KENT, Conn. - A federal judge has given the Schaghticoke Tribal Nation and
Connecticut Attorney General Richard Blumenthal permission to investigate
whether either side violated a court order establishing rules of conduct
for those involved in the tribe's recognition process.

In a May 20 ruling, Connecticut U.S. District Court Judge Peter Dorsey said
both the tribe and Blumenthal can conduct "limited discovery" to find out
if the parties to the process have violated the court order prohibiting
them from meeting or contacting officials of the Department of the Interior
without two days' notice to all the parties.

Among those bound by the court rules are the tribe, the town of Kent,
Blumenthal and several defendants in the tribe's land claims for 2,200
acres north and south of its 400-acre Kent reservation.

Dorsey's ruling was in response to a motion filed by the tribe in February
requesting permission to conduct depositions of officials who participated
in a closed-door meeting a month early hosted by TASK - Town Action to Save
Kent - and the extent of TASK's conduct in contacting Interior officials
through its lobbyists. Blumenthal said he would not object as long as he
too could conduct a probe.

TASK is an anti-casino, anti-recognition group that launched a $1.5 million
fund-raising drive last summer to help the town and state overturn the
BIA's January 2004 decision to grant federal recognition to the Kent-based
tribe.

The federal ruling has been appealed by the attorney general and the town.

The tribe said it wanted to find out if TASK and officials involved with
the group were circumventing the prohibition of meeting Interior officials
by using the citizens' group.

Attorney Eric Wiechmann, who represents the tribal nation, said he will
take a step-by-step approach to his investigation.

"We're not trying to turn this into a political circus. In fact, we've
spent the last year trying to avoid the political circus that we think has
affected the process: so we're going to be doing this responsibly and
appropriately. We'll do it by steps, we'll ask the questions and those may
lead to other people or other areas," Wiechmann said.

TASK's closed meeting was held to introduce TASK members and local
officials to lobbyists from the high-powered, nationally known Washington,
D.C. lobbying firm of Barbour, Griffith & Rogers, which was hired by TASK
to lobby elected officials to aid its cause.

TASK President Ken Cooper said June 4 that he stands by an affidavit he
submitted with the town's response to the Schaghticokes' original motion.

"It was clear in stating that neither TASK nor anyone related to or
representing TASK has had any contact with either the BIA or DOI," Cooper
said.

Since January, U.S. Rep. Nancy Johnson, R-New Britain, has filed a bill in
Congress cosponsored by Republican Reps. Christopher Shays and Robb Simmons
to repeal the tribe's federal recognition; and in May Sen. John McCain,
R-Ariz., held a hearing on the federal recognition process at the request
of Johnson and Gov. Jodi Rell. Two days later, the Interior Board of Indian
Appeals voided the BIA's decisions recognizing the Schaghticokes and the
Eastern Pequots, and sent them back to the bureau for reconsideration.

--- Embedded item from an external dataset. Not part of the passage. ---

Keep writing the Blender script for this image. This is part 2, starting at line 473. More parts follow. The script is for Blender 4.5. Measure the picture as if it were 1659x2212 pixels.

Wiechmann said he will seek the names of TASK members, donors, the amounts
of contributions and whether any of the parties to the recognition process
were donors.

Blumenthal said he was pleased with the judge's reciprocal ruling.

"We'll certainly make available any materials or other documents or
information and we'll be seeking information from the Schaghticokes. We
have done no lobbying or other kinds of contact with public officials and
we have no relationship to any lobbying activities by other groups like
TASK," Blumenthal said.

The tribe and the BIA were investigated by Interior's Inspector General
last summer under a request from Johnson and were exonerated of all
allegations of wrongdoing or corruption.

"We think the Inspector General's investigation was complete and accurate
and there was nothing on our part that was improper contact to try to
influence this process. We have nothing to hide so we have no problem if
they want to go through the effort again, but this has all been done,"
Wiechmann said.

Both parties have until Oct. 1 to complete their depositions.